> [TASK BRIEF] Copy out the listing exactly.

Excerpt from a dataset

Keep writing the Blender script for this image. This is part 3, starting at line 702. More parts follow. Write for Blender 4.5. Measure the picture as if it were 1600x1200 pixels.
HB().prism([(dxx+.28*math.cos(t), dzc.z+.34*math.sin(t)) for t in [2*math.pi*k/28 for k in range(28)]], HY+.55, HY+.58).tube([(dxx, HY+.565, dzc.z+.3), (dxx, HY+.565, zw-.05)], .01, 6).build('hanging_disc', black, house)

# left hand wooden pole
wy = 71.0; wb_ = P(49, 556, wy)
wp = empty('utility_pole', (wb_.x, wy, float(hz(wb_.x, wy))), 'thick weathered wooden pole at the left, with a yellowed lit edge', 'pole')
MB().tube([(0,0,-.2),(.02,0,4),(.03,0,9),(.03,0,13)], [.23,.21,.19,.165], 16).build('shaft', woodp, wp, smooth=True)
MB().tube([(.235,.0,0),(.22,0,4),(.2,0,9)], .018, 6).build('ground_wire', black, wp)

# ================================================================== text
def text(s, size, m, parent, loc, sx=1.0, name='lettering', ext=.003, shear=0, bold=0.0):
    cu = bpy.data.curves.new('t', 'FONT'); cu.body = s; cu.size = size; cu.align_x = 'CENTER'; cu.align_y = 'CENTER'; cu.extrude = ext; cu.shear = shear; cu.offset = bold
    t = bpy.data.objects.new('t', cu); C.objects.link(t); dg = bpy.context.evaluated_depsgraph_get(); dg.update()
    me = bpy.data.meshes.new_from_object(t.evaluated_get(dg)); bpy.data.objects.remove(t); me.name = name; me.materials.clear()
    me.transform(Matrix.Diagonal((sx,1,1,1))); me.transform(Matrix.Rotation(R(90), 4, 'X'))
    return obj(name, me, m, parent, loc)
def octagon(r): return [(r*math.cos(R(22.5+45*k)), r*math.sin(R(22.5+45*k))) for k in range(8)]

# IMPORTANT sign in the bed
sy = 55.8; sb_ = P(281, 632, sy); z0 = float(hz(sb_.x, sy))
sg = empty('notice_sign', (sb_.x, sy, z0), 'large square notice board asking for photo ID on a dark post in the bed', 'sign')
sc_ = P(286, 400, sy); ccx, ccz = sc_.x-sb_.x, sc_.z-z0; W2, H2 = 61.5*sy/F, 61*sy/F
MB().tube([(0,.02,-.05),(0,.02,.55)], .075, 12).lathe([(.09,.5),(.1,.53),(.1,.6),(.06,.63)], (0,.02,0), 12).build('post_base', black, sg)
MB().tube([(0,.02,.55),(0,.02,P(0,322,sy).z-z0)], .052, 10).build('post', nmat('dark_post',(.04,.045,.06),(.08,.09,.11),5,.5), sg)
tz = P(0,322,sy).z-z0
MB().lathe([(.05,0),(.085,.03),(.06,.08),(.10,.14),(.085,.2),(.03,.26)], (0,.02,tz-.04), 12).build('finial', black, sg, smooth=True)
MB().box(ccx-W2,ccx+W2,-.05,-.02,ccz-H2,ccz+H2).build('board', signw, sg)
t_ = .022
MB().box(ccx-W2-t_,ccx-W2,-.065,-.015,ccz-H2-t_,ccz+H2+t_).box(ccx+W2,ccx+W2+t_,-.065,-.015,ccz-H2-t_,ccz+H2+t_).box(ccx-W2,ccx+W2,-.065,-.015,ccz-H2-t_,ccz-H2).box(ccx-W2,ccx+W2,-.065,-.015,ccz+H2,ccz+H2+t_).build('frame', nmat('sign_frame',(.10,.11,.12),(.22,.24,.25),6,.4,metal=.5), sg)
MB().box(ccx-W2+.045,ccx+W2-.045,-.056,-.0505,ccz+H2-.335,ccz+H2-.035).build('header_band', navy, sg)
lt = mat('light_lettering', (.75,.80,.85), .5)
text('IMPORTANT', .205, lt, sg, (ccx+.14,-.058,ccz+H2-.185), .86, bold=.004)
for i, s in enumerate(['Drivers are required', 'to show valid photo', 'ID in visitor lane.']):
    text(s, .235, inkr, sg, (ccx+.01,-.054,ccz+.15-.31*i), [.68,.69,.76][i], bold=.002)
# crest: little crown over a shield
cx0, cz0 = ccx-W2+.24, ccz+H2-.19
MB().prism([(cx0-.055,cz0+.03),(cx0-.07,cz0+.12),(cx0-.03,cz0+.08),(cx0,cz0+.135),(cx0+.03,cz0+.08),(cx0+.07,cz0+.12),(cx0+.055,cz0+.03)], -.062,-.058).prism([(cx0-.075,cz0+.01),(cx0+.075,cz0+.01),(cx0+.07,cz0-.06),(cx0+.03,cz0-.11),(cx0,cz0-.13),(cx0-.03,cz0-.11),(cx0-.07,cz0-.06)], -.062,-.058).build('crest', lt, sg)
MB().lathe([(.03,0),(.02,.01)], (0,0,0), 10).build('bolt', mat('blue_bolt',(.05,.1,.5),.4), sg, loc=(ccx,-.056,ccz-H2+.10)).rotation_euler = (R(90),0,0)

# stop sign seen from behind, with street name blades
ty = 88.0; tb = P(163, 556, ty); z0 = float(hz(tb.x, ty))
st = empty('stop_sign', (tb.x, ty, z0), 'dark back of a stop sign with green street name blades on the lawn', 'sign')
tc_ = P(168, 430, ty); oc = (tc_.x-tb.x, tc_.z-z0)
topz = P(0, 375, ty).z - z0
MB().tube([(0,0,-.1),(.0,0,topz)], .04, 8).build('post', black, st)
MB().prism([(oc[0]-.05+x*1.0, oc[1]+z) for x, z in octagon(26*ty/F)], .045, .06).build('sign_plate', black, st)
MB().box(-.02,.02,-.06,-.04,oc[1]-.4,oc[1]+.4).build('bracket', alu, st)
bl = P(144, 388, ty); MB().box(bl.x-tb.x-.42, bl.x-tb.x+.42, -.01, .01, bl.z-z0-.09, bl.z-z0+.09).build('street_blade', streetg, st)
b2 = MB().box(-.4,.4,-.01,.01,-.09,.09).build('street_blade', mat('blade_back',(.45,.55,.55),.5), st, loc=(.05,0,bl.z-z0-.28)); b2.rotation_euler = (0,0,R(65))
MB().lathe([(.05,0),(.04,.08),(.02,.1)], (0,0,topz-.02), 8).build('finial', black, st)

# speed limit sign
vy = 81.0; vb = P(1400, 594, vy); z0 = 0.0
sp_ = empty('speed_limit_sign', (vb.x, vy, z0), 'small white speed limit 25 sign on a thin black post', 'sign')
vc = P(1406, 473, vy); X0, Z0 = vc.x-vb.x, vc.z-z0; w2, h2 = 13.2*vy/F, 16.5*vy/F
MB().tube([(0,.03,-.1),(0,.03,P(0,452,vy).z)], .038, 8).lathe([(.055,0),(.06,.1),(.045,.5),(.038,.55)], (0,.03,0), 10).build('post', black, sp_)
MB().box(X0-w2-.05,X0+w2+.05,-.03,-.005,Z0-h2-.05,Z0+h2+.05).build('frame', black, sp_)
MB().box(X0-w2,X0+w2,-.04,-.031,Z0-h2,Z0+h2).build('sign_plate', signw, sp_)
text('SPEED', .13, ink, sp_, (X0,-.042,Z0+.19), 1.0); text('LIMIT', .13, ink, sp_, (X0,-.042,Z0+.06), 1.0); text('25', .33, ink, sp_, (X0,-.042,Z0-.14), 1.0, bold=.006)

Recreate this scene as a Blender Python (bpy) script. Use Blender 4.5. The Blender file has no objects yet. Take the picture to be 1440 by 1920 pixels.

> [RESPONSE TO THE TASK]
Keep writing the Blender script for this image. This is part 3, starting at line 702. More parts follow. Write for Blender 4.5. Measure the picture as if it were 1600x1200 pixels.
HB().prism([(dxx+.28*math.cos(t), dzc.z+.34*math.sin(t)) for t in [2*math.pi*k/28 for k in range(28)]], HY+.55, HY+.58).tube([(dxx, HY+.565, dzc.z+.3), (dxx, HY+.565, zw-.05)], .01, 6).build('hanging_disc', black, house)

# left hand wooden pole
wy = 71.0; wb_ = P(49, 556, wy)
wp = empty('utility_pole', (wb_.x, wy, float(hz(wb_.x, wy))), 'thick weathered wooden pole at the left, with a yellowed lit edge', 'pole')
MB().tube([(0,0,-.2),(.02,0,4),(.03,0,9),(.03,0,13)], [.23,.21,.19,.165], 16).build('shaft', woodp, wp, smooth=True)
MB().tube([(.235,.0,0),(.22,0,4),(.2,0,9)], .018, 6).build('ground_wire', black, wp)

# ================================================================== text
def text(s, size, m, parent, loc, sx=1.0, name='lettering', ext=.003, shear=0, bold=0.0):
    cu = bpy.data.curves.new('t', 'FONT'); cu.body = s; cu.size = size; cu.align_x = 'CENTER'; cu.align_y = 'CENTER'; cu.extrude = ext; cu.shear = shear; cu.offset = bold
    t = bpy.data.objects.new('t', cu); C.objects.link(t); dg = bpy.context.evaluated_depsgraph_get(); dg.update()
    me = bpy.data.meshes.new_from_object(t.evaluated_get(dg)); bpy.data.objects.remove(t); me.name = name; me.materials.clear()
    me.transform(Matrix.Diagonal((sx,1,1,1))); me.transform(Matrix.Rotation(R(90), 4, 'X'))
    return obj(name, me, m, parent, loc)
def octagon(r): return [(r*math.cos(R(22.5+45*k)), r*math.sin(R(22.5+45*k))) for k in range(8)]

# IMPORTANT sign in the bed
sy = 55.8; sb_ = P(281, 632, sy); z0 = float(hz(sb_.x, sy))
sg = empty('notice_sign', (sb_.x, sy, z0), 'large square notice board asking for photo ID on a dark post in the bed', 'sign')
sc_ = P(286, 400, sy); ccx, ccz = sc_.x-sb_.x, sc_.z-z0; W2, H2 = 61.5*sy/F, 61*sy/F
MB().tube([(0,.02,-.05),(0,.02,.55)], .075, 12).lathe([(.09,.5),(.1,.53),(.1,.6),(.06,.63)], (0,.02,0), 12).build('post_base', black, sg)
MB().tube([(0,.02,.55),(0,.02,P(0,322,sy).z-z0)], .052, 10).build('post', nmat('dark_post',(.04,.045,.06),(.08,.09,.11),5,.5), sg)
tz = P(0,322,sy).z-z0
MB().lathe([(.05,0),(.085,.03),(.06,.08),(.10,.14),(.085,.2),(.03,.26)], (0,.02,tz-.04), 12).build('finial', black, sg, smooth=True)
MB().box(ccx-W2,ccx+W2,-.05,-.02,ccz-H2,ccz+H2).build('board', signw, sg)
t_ = .022
MB().box(ccx-W2-t_,ccx-W2,-.065,-.015,ccz-H2-t_,ccz+H2+t_).box(ccx+W2,ccx+W2+t_,-.065,-.015,ccz-H2-t_,ccz+H2+t_).box(ccx-W2,ccx+W2,-.065,-.015,ccz-H2-t_,ccz-H2).box(ccx-W2,ccx+W2,-.065,-.015,ccz+H2,ccz+H2+t_).build('frame', nmat('sign_frame',(.10,.11,.12),(.22,.24,.25),6,.4,metal=.5), sg)
MB().box(ccx-W2+.045,ccx+W2-.045,-.056,-.0505,ccz+H2-.335,ccz+H2-.035).build('header_band', navy, sg)
lt = mat('light_lettering', (.75,.80,.85), .5)
text('IMPORTANT', .205, lt, sg, (ccx+.14,-.058,ccz+H2-.185), .86, bold=.004)
for i, s in enumerate(['Drivers are required', 'to show valid photo', 'ID in visitor lane.']):
    text(s, .235, inkr, sg, (ccx+.01,-.054,ccz+.15-.31*i), [.68,.69,.76][i], bold=.002)
# crest: little crown over a shield
cx0, cz0 = ccx-W2+.24, ccz+H2-.19
MB().prism([(cx0-.055,cz0+.03),(cx0-.07,cz0+.12),(cx0-.03,cz0+.08),(cx0,cz0+.135),(cx0+.03,cz0+.08),(cx0+.07,cz0+.12),(cx0+.055,cz0+.03)], -.062,-.058).prism([(cx0-.075,cz0+.01),(cx0+.075,cz0+.01),(cx0+.07,cz0-.06),(cx0+.03,cz0-.11),(cx0,cz0-.13),(cx0-.03,cz0-.11),(cx0-.07,cz0-.06)], -.062,-.058).build('crest', lt, sg)
MB().lathe([(.03,0),(.02,.01)], (0,0,0), 10).build('bolt', mat('blue_bolt',(.05,.1,.5),.4), sg, loc=(ccx,-.056,ccz-H2+.10)).rotation_euler = (R(90),0,0)

# stop sign seen from behind, with street name blades
ty = 88.0; tb = P(163, 556, ty); z0 = float(hz(tb.x, ty))
st = empty('stop_sign', (tb.x, ty, z0), 'dark back of a stop sign with green street name blades on the lawn', 'sign')
tc_ = P(168, 430, ty); oc = (tc_.x-tb.x, tc_.z-z0)
topz = P(0, 375, ty).z - z0
MB().tube([(0,0,-.1),(.0,0,topz)], .04, 8).build('post', black, st)
MB().prism([(oc[0]-.05+x*1.0, oc[1]+z) for x, z in octagon(26*ty/F)], .045, .06).build('sign_plate', black, st)
MB().box(-.02,.02,-.06,-.04,oc[1]-.4,oc[1]+.4).build('bracket', alu, st)
bl = P(144, 388, ty); MB().box(bl.x-tb.x-.42, bl.x-tb.x+.42, -.01, .01, bl.z-z0-.09, bl.z-z0+.09).build('street_blade', streetg, st)
b2 = MB().box(-.4,.4,-.01,.01,-.09,.09).build('street_blade', mat('blade_back',(.45,.55,.55),.5), st, loc=(.05,0,bl.z-z0-.28)); b2.rotation_euler = (0,0,R(65))
MB().lathe([(.05,0),(.04,.08),(.02,.1)], (0,0,topz-.02), 8).build('finial', black, st)

# speed limit sign
vy = 81.0; vb = P(1400, 594, vy); z0 = 0.0
sp_ = empty('speed_limit_sign', (vb.x, vy, z0), 'small white speed limit 25 sign on a thin black post', 'sign')
vc = P(1406, 473, vy); X0, Z0 = vc.x-vb.x, vc.z-z0; w2, h2 = 13.2*vy/F, 16.5*vy/F
MB().tube([(0,.03,-.1),(0,.03,P(0,452,vy).z)], .038, 8).lathe([(.055,0),(.06,.1),(.045,.5),(.038,.55)], (0,.03,0), 10).build('post', black, sp_)
MB().box(X0-w2-.05,X0+w2+.05,-.03,-.005,Z0-h2-.05,Z0+h2+.05).build('frame', black, sp_)
MB().box(X0-w2,X0+w2,-.04,-.031,Z0-h2,Z0+h2).build('sign_plate', signw, sp_)
text('SPEED', .13, ink, sp_, (X0,-.042,Z0+.19), 1.0); text('LIMIT', .13, ink, sp_, (X0,-.042,Z0+.06), 1.0); text('25', .33, ink, sp_, (X0,-.042,Z0-.14), 1.0, bold=.006)

Recreate this scene as a Blender Python (bpy) script. Use Blender 4.5. The Blender file has no objects yet. Take the picture to be 1440 by 1920 pixels.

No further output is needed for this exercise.